TITLE: NATIONAL CONFERENCE FOR NATIONAL LAKES ASSESSMENT PLANNING PROJECT

Name of applicant organization: Chicago Horticultural Society - Botanic Garden

Response to EPA Announcement Number: EPA-OW-OWOW-NLAPP 2005-2

Date of submission: April 16, 2005

Name of applicant contact person: Robert J. Kirschner

Mailing address: 1000 Lake Cook Road, Glencoe, Illinois, 60022

Telephone number: 847/835-6837

Email: bkirschn@chicagobotanic.org

Response to Funding Priority Category: 1

ABSTRACT

The Chicago Botanic Garden together with the North American Lake Management Society are pleased to submit this proposal to conduct a national conference for the National Lakes Assessment Planning Project. This conference will provide a national forum for lake assessment practitioners and other lake experts to help formulate a future national lake monitoring and assessment project, and to build capacity at all levels of both government and non-governmental organizations to develop and implement comprehensive monitoring projects for lakes, reservoirs, and ponds. Representatives from academia as well as federal, state, interstate, tribal, and volunteer-oriented organizations will be encouraged to attend with the objective of developing a consensus approach to a national lake assessment.

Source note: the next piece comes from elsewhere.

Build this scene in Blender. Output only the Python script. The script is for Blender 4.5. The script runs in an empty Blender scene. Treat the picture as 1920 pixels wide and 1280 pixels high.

This national conference is proposed for April 25-28, 2006 in downtown Chicago. We propose that this conference be dovetailed with a highly successful, ongoing national lakes conference series, the "Annual National Conferences on Enhancing the States' Lake Management Programs," that has been held in Chicago every spring since 1988. These annual conferences have been cosponsored with the U.S. EPA and the North American Lake Management Society, and they have consistently provided exceptional opportunities for state agency staff, researchers, and academia involved with lake management, monitoring, and assessment to share information and learn about innovative approaches to assess, restore, and protect our Nation's lake resources. Statewide lake management organizations and citizen-based volunteer lake monitoring programs also have been target audiences for this annual gathering, and one or more leaders from nearly all of the country's 30-plus statewide organizations attend each year.

A strategic partnership between the Chicago Botanic Garden and the North American Lake Management Society is the most effective and efficient approach for U.S. EPA to conduct this national lakes assessment conference. This partnership brings the conference planning and water quality management skills of the Chicago Botanic Garden together with the broad-based scientific knowledge and technical expertise of the North American Lake Management Society.